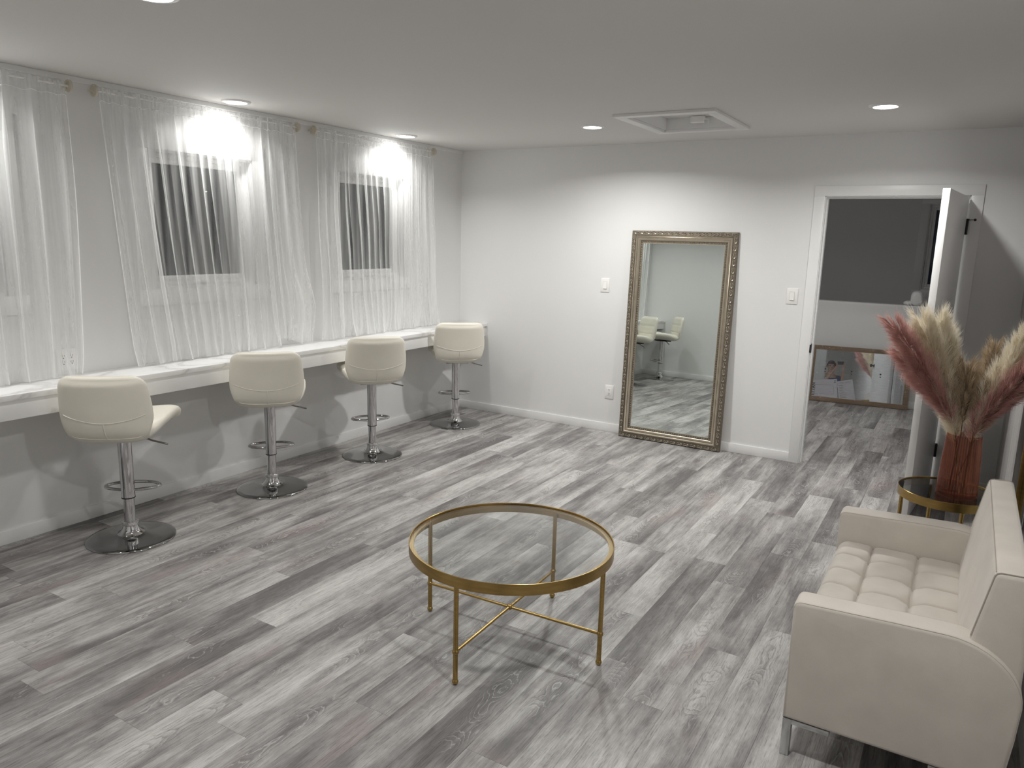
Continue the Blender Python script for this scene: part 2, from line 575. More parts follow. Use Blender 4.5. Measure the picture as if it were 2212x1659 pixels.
# windows along the left wall: opening y0..y1
WIN = [(-3.25+d, -2.48+d) for d in (0.0, 1.60, -1.60)]
WZ0, WZ1 = 1.325, 2.155
struct(wall_boxes(MB(), 'x', -0.16, 0.0, YF, 0.14, 0.0, H, [(a, b, WZ0, WZ1) for a, b in WIN]).build('wall_left', 'wall', smooth=False))
DX0, DX1, DZ = 3.2791, 4.2053, 2.05
struct(wall_boxes(MB(), 'y', 0.0, 0.12, 0.0, XR, 0.0, H, [(DX0-0.02, DX1+0.02, -1, DZ+0.02)]).build('wall_back', 'wall', smooth=False))
struct(MB().box((XR, YA, 0), (XR+0.12, 5.0, H)).build('wall_right', 'wall', smooth=False))
struct(MB().box((0.0, YF-0.12, 0), (XA, YF, H)).box((XA-0.12, YA, 0), (XA, YF-0.12, H)).build('wall_front', 'wall', smooth=False))
struct(MB().box((XA, YA-0.12, 0), (XR+0.12, YA, H)).build('wall_alcove', 'wall', smooth=False))
# other room
PY = 2.87
struct(MB().box((1.2, PY, -1.2), (XR, PY+0.13, 1.075)).build('wall_half', 'wall', smooth=False))
struct(MB().box((1.2, PY+0.001, 1.075), (XR, PY+0.129, 1.095)).build('trim_2', 'trim', smooth=False))
FY = 4.6
FW0, FW1, FZ0, FZ1 = 3.74, 4.52, 1.18, 2.225
struct(wall_boxes(MB(), 'y', FY, FY+0.14, 1.2, XR, -1.2, H, [(FW0, FW1, FZ0, FZ1)]).build('wall_stair', 'wall', smooth=False))
struct(MB().box((1.08, 0.12, -1.2), (1.2, FY+0.14, H)).build('wall_side', 'wall', smooth=False))
struct(MB().box((1.2, PY+0.13, -1.25), (XR, FY, -1.2)).build('floor_stair', 'wall', smooth=False))

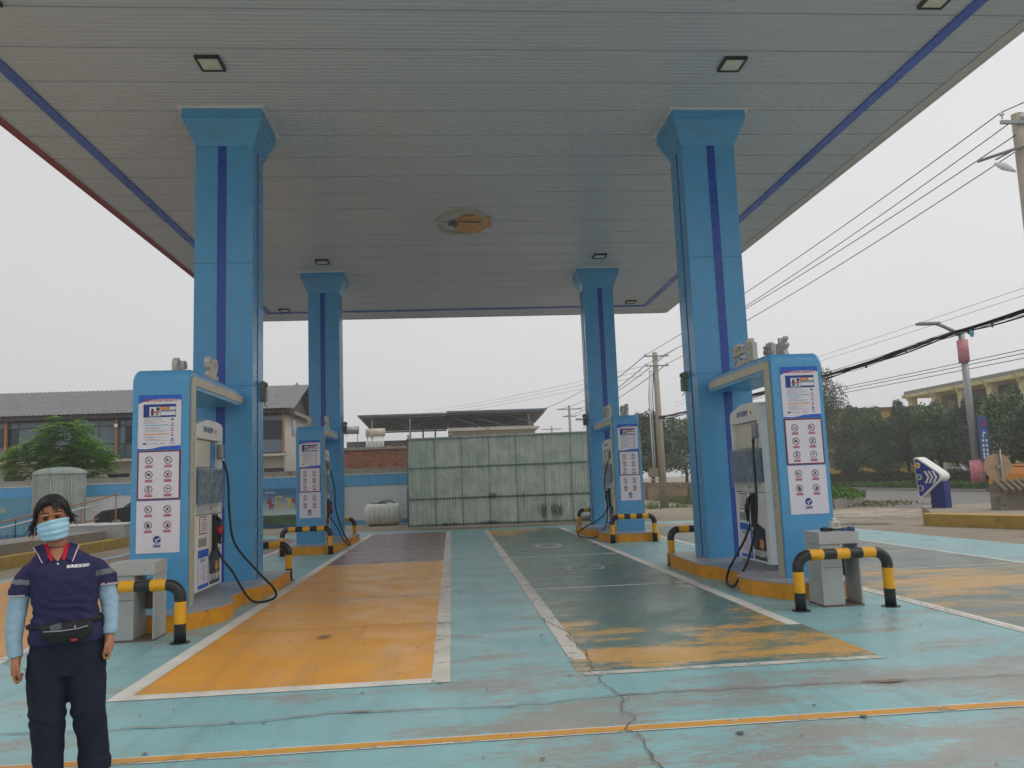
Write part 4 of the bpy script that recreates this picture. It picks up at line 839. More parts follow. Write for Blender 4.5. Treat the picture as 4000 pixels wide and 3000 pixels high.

WHAT YOU SHOULD DO:
Output the data exactly. Pictures don't belong in the result.

WRITTEN ANSWER:
Continue the Blender Python script for this scene: part 2, from line 575. More parts follow. Use Blender 4.5. Measure the picture as if it were 2212x1659 pixels.
# windows along the left wall: opening y0..y1
WIN = [(-3.25+d, -2.48+d) for d in (0.0, 1.60, -1.60)]
WZ0, WZ1 = 1.325, 2.155
struct(wall_boxes(MB(), 'x', -0.16, 0.0, YF, 0.14, 0.0, H, [(a, b, WZ0, WZ1) for a, b in WIN]).build('wall_left', 'wall', smooth=False))
DX0, DX1, DZ = 3.2791, 4.2053, 2.05
struct(wall_boxes(MB(), 'y', 0.0, 0.12, 0.0, XR, 0.0, H, [(DX0-0.02, DX1+0.02, -1, DZ+0.02)]).build('wall_back', 'wall', smooth=False))
struct(MB().box((XR, YA, 0), (XR+0.12, 5.0, H)).build('wall_right', 'wall', smooth=False))
struct(MB().box((0.0, YF-0.12, 0), (XA, YF, H)).box((XA-0.12, YA, 0), (XA, YF-0.12, H)).build('wall_front', 'wall', smooth=False))
struct(MB().box((XA, YA-0.12, 0), (XR+0.12, YA, H)).build('wall_alcove', 'wall', smooth=False))
# other room
PY = 2.87
struct(MB().box((1.2, PY, -1.2), (XR, PY+0.13, 1.075)).build('wall_half', 'wall', smooth=False))
struct(MB().box((1.2, PY+0.001, 1.075), (XR, PY+0.129, 1.095)).build('trim_2', 'trim', smooth=False))
FY = 4.6
FW0, FW1, FZ0, FZ1 = 3.74, 4.52, 1.18, 2.225
struct(wall_boxes(MB(), 'y', FY, FY+0.14, 1.2, XR, -1.2, H, [(FW0, FW1, FZ0, FZ1)]).build('wall_stair', 'wall', smooth=False))
struct(MB().box((1.08, 0.12, -1.2), (1.2, FY+0.14, H)).build('wall_side', 'wall', smooth=False))
struct(MB().box((1.2, PY+0.13, -1.25), (XR, FY, -1.2)).build('floor_stair', 'wall', smooth=False))

Write part 4 of the bpy script that recreates this picture. It picks up at line 839. More parts follow. Write for Blender 4.5. Treat the picture as 4000 pixels wide and 3000 pixels high.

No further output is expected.